Every October at Hale’s 5-H Ranch and Drive Thru Animal Park [perhaps since renamed the 5-H Animal Auction in Jackson, MO] just north of Cape Girardeau, Missouri, the Hale family conducts the largest animal auction of its kind in the world. For four days, the Hale brothers auction off tropical birds, water buffalo, miniature horses, giraffes, and other “exotic” animals. Most of the buyers are collectors, traders, and breeders of exotic animals—people who fancy the unusual, people who like to swap their llama for a couple of miniature horses.
A few of the buyers at a recent sale, however, had darker motives. One has an exotic meat market in Chicago and goes down to Cape Girardeau every fall to get bargains on deer, elk, llama, and other animals; his business card said, “ask us for the unusual.” Another man buys up male elk with “good racks,” kills them, mounts the heads and horns, and sells them to rich, insecure men. A couple of buyers came to pick up deer, elk, and other horned animals because their horn chips bring up to $105 a pound on the aphrodisiac market in Asia. For still other buyers, the Hale auction is just another source of livestock for their “big game” hunting ranches in southwestern states.

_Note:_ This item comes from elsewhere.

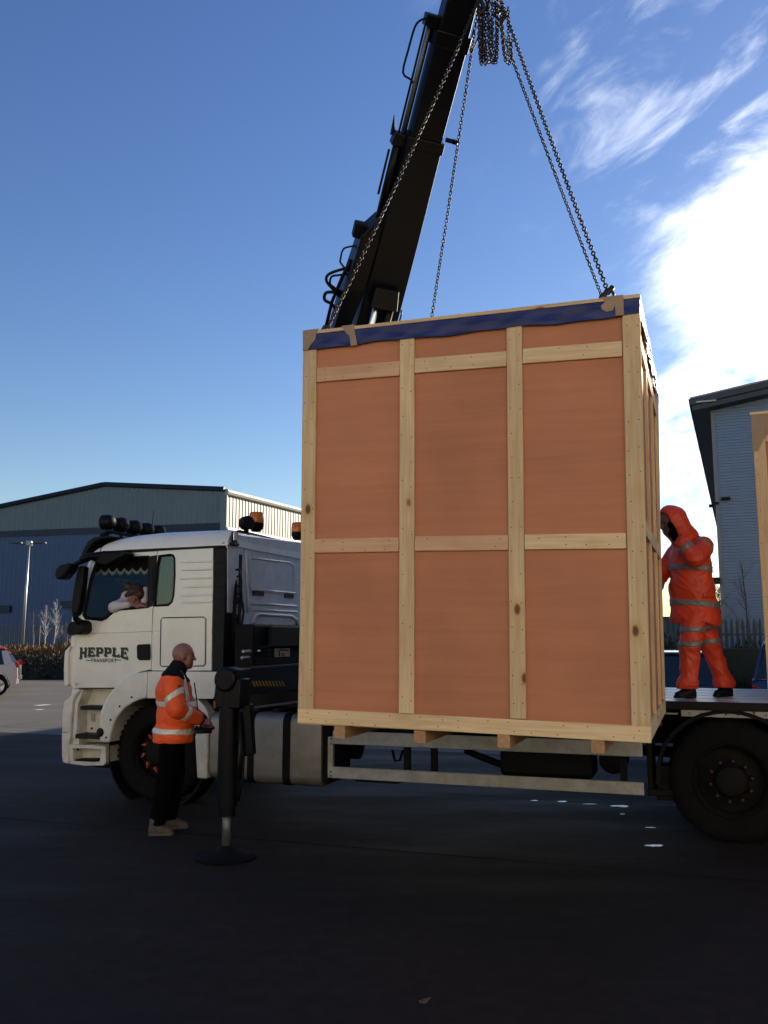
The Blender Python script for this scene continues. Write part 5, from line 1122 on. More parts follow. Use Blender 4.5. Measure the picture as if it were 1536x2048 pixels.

Some 3,500 animals were auctioned at last year’s sale, generating over $2 million in cash flow. Animal after animal was driven from outdoor holding pens through a maze of chutes to a brightly-lighted auction ring. Wild-eyed and panicky, they huddled while the Hale brothers stirred up bids with their auctioneers’ banter. In the bleachers around the arena, buyers and sellers talked business.
Dale Hale, auctioneer:
“All the males are tagged in the right ear, all the females in the left ear…”
“These two longhorn steers are broke good. They’ll ride, drive, pull or do anything. If they don’t work for you, just butcher them. They’ll kill out at $1000 apiece.”
(Miniature horses come into the ring)
“Now we’re getting into your miniature horses. Now we’re talking merchandise.”
(Hale makes a speech about wildlife laws and permits)
“These laws aren’t as tough as they used to be, but they could lax them up a lot more.”
“Here’s the Hartford Insurance deer—the animal that made their commercial. Super gentle. He’s dehorned now.”
(An elk is driven into the arena, carrying one leg)
“This animal was injured last year when they were working him. His thigh bone went out of its socket and it won’t stay back in. It won’t hurt nothing. He’s all right otherwise.”
An Iowa soybean farmer in the crowd buys a miniature mule: “Last year I bought a llama and three rheas. I run them with my cattle. I just like to look out there and see them.”
In the crowd outside the auction tent, a woman has a diapered macaque monkey on a leash: “Sometimes I almost forget he’s a monkey.”
Along the fences and chutes, drivers with canes and cattle prods yell back and forth about the animals: “I sure turned that last one. I socked him good. I had him shaking.”